Whiteout
December 19, 2010Dozens of European airports have been scrambling to keep their scheduled flights running, despite heavy snow and freezing temperatures.
Officials from Frankfurt International Airport, the largest in Germany, announced Sunday that at least 540 flights were canceled. Further disruptions are possible, the airport spokesman said, partly depending on how other airports cope with the weather. Frankfurt was forced to cancel 272 flights on Saturday.
With thousands of people still waiting on their planes, a police spokesman said the atmosphere in the airport was calm, after officers on Saturday were called to stop frustrated passengers from turning violent.

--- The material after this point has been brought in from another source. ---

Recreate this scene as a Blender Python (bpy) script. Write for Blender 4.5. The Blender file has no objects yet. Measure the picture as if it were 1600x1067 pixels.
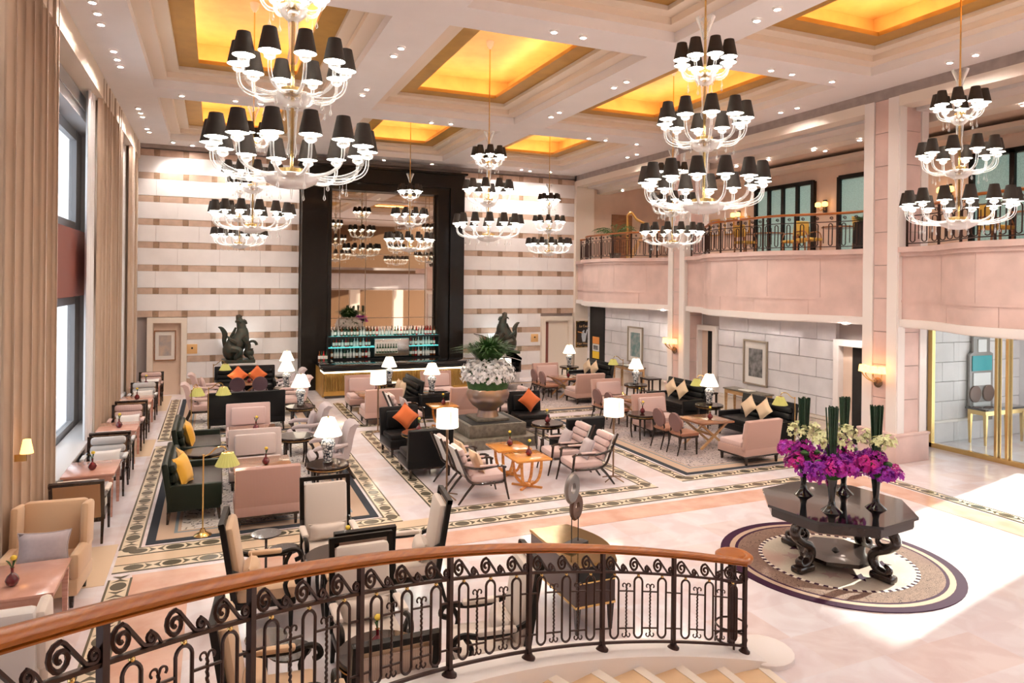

"There are still a lot of people here, but they're behaving in an orderly manner," the spokesman told reporters.
Frustrated flyers
"We understand when airlines call the police for help because they cannot cope with passengers," an airport spokesperson said, adding that the atmosphere in Frankfurt's terminals had become "very tense" on Saturday.
Witnesses said the unrest verged on violence at a Lufthansa check-in counter, where a group of stranded and rerouted passengers waiting in line became abusive toward a group of new passengers who were trying to check in to flights set to leave on time.
They said passengers from the first queue threatened newcomers, who tried to push forward to the desk in order to make their flights. Police had to separate the two groups.
In addition to the police, airport employees dressed as angels are also walking the terminals to keep stranded passengers calm.
Officials in Frankfurt said on Sunday that one of the airport's runways was entirely clear of snow, with workers trying to prepare the others at full capacity. Many of the cancelations so far, they said, had been due to disruptions at other airports across Europe, particularly in Croatia and Italy. Florence and Pisa's airports had closed after getting as much as 20 centimeters (eight inches) of snow.
"Our timetables are in utter shambles," an airport spokesperson told German news agency dpa. Germany's flagship airline, Lufthansa, scrapped its regular flight schedule and announced an emergency timetable would go into effect until the situation had improved.
It advised domestic travelers to try to reach their destinations by rail.
Cancelations across Europe
Europe's busiest hub, London Heathrow, was forced to shut down entirely on Saturday and was not accepting inbound flights on Sunday. Authorities said only a few planes would be leaving.
"There comes a point at which the weather has such an impact that it's simply not safe to fly," Andrew Teacher, spokesman for airport operator BAA, told BBC television.
Delays and cancelations also continued at London's Gatwick airport. On Saturday, some 200 out of 500 flights had been canceled by midday.
Dozens of flights were also canceled at Amsterdam's Schiphol airport on Saturday, after about 3,000 people had been forced to spend the night at the airport on Friday, where they were provided with 1,700 cots.
In France, about half of the flights at Paris' Charles de Gaulle hub were delayed Saturday by between 40 and 50 minutes due to local weather conditions as well as to delays from northern Europe.
Meanwhile, high-speed Eurostar trains from London to Brussels and Paris were placed under strict speed restrictions beginning on Friday.
In Italy, high-speed trains between Milan, Florence and Rome were canceled, forcing some 5,000 passengers to seek shelter in a conference hall in the Tuscan capital.
Pointing fingers
Frankfurt airport had already been having difficulty coping with inclement winter weather this season before the beginning of Christmas holiday travel season.
A week ago, the airport company and airlines pointed fingers at each other after Lufthansa got into a tiff with the Ukrainian government over the airline's refusal to rebook 200 stranded Ukrainian passengers onto other airlines.
Airport officials have admitted that a new computer system to plan landings and take-offs has proven faulty, but said many cancelations had also occurred because airlines were too stingy to keep reserve crews. Some jets were kept grounded, one official said, to let crew members sleep.
Lufthansa has meanwhile blamed Frankfurt airport for failing to de-ice jets fast enough.